Full-size, seven-passenger sport utility vehicles don't get much better than this. Fresh off a complete second-generation redesign, the Mercedes-Benz GL350 BlueTEC is the oil-burning variant - and the entry-level model - in the automaker's GL-Class lineup. A luxury SUV with an efficient diesel engine screams "Roadtrip!" – so I loaded up my family of four and headed north up famed California State Route 1 to Hearst Castle for the day. The well-isolated GL proved every bit as spectacular as newspaper magnate William Randolph Hearst's "ranch" on the hill, seemingly determined to justify its recent accolade.

Driving Notes
  • The heart of the GL350 BlueTEC is a 3.0-litre four-valve direct-injected turbocharged diesel engine rated at 240 horsepower, but delivering a whopping 455 pound-feet from as low as 1,600 rpm. There is a bit of turbo lag off the line, especially when rushed, but the standard seven-speed automatic does an admirable job hustling the 5,467-pound (2,480 kg) vehicle to 60 mph (96 km/h) in under eight seconds. In real-world driving conditions, the torque makes it feel quicker than that.
  • Fuel economy was impressive for its size. The EPA rates the big BlueTEC at 12.4L/100km (19 mpg) city, and 9L/100km (26 mpg) highway. During our 655 km (407-mile) road trip, we averaged 9.3L/100km (25.3 mpg), including city cycles at both ends of the excursion. With a 100 litre (26.4 gallon) fuel tank, highway range is in excess of 1,045 bladder-bursting kilometres.
  • The GL350 BlueTEC can't claim outward visibility as its strength. We'd like to see larger exterior mirrors. Thankfully, a handful of useful (and very effective) electronic nannies and a 360-degree camera ease maneuvering. Despite its size, a tight 40.7-foot turning radius allows stress-free U-turns on most city streets. Excellent bi-xenon headlights, with Highbeam Assist and Active Curve Illumination take all fear out of night driving, too.
  • Driver and passenger enjoy heated, cooled and massaging sport seats that are more comfortable than your mother's loving arms. Second row passengers are treated nearly as well, provided their own HVAC controls with multiple air vents. The third row has always been a GL-Class strength, and it will easily accommodate full-size occupants without a murmur of protest.
  • Distronic Plus is pricey ($2,700), but for this driver, it's a must-have option. The autonomous radar-based adaptive cruise control scans the road up to 600 feet ahead, allowing the GL350 to automatically follow, accelerate and decelerate with other traffic (it will even come to a complete stop). Better yet, it's bundled with Pre-Safe Brake, Active Lane Keep Assist and Active helping to prevent rear-end collisions. The geek in me really liked how it displayed the distance to the vehicle I was trailing in real time.

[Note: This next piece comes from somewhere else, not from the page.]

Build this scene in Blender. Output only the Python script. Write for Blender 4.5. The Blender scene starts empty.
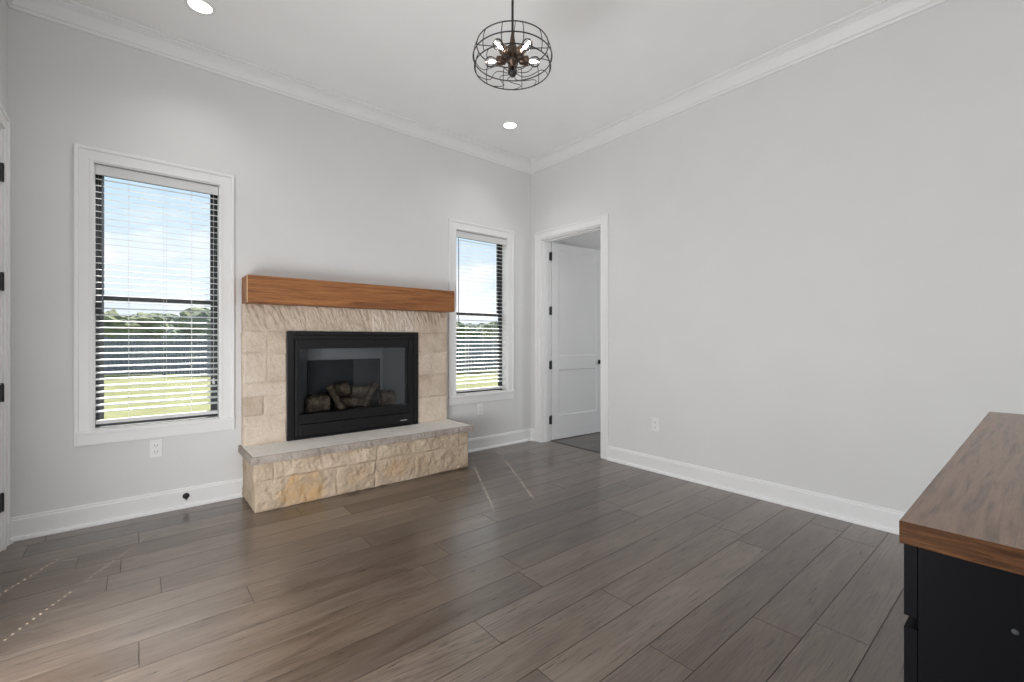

  • My list of gripes was small, but worthy of a mention. First, the iPhone interface plug is too big to fit devices with protective cases. Second, the electronic parking brake isn't intuitive (push down to set, lift to release). Third, the round volume control button in the center console is too small for large fingers. Lastly, the passenger step-in height is a bit too high for those who are... um, vertically challenged.
Even though the GL350 BlueTEC is the least expensive model in Benz's GL-Class, its base price of $73,700 swelled to an as-tested price of nearly $90,000 on our well-optioned tester. What just may be the world's best seven-passenger sport utility vehicle doesn't come cheap – good things never do.